Sodium-ion battery cathodes Na2FeP2O7 and Na2MnP2O7: diffusion behaviour for high rate performance

Abstract

Na-ion batteries are currently the focus of significant research activity due to the relative abundance of sodium and its consequent cost advantages. Recently, the pyrophosphate family of cathodes has attracted considerable attention, particularly Li₂FeP₂O₇ related to its high operating voltage and enhanced safety properties; in addition the sodium-based pyrophosphates Na₂FeP₂O₇ and Na₂MnP₂O₇ are also generating interest. Herein, we present defect chemistry and ion migration results, determined via atomistic simulation techniques, for Na₂MP₂O₇ (where M = Fe, Mn) as well as findings for Li₂FeP₂O₇ for direct comparison. Within the pyrophosphate framework the most favourable intrinsic defect type is found to be the antisite defect, in which alkali-cations (Na/Li) and M ions exchange positions.
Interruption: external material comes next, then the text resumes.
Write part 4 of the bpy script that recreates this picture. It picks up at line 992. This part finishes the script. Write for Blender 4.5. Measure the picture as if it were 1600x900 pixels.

Low activation energies are found for long-range diffusion in all crystallographic directions in Na₂MP₂O₇ suggesting three-dimensional (3D) Na-ion diffusion. In contrast Li₂FeP₂O₇ supports 2D Li-ion diffusion. The 2D or 3D nature of the alkali-ion migration pathways within these pyrophosphate materials means that antisite defects are much less likely to impede their transport properties, and hence important for high rate performance.